Stashing excessive amounts of tax revenue in a “rainy-day fund” while roads disintegrate, children go hungry and an opioid epidemic rages is not only cruel. It’s fiscally shortsighted and irresponsible.

I heard Ken Fredette, House minority leader and Republican candidate for governor, on “Maine Calling” bragging about the rainy-day fund that Gov. Paul LePage has amassed since taking office. It’s in the neighborhood of $200 million.

Every state needs a rainy-day fund for emergencies. But I don’t pay taxes so LePage can squirrel away money while kids go to bed hungry, people don’t have access to timely health care, our roads are a sea of disappearing pavement or an opioid epidemic intensifies each year. That’s fiscally irresponsible and cruel.

Hungry children can’t learn. Those caught in the throes of addiction can’t parent or work. The chronically ill with no access to care can’t contribute to society. And roads eventually have to be fixed, often at much greater cost.
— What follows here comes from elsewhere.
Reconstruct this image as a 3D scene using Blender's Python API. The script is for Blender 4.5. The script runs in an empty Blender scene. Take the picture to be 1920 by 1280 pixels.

The state is charged with providing for the common good. And if you’re questioning whether the common good is any concern of yours, think again. We sink or swim together, as a state.

A vote for any of the Republican candidates for governor will give you more of the fiscally irresponsible and inhumane policies that the LePage administration has inflicted on the state, a continuation of the race to the bottom.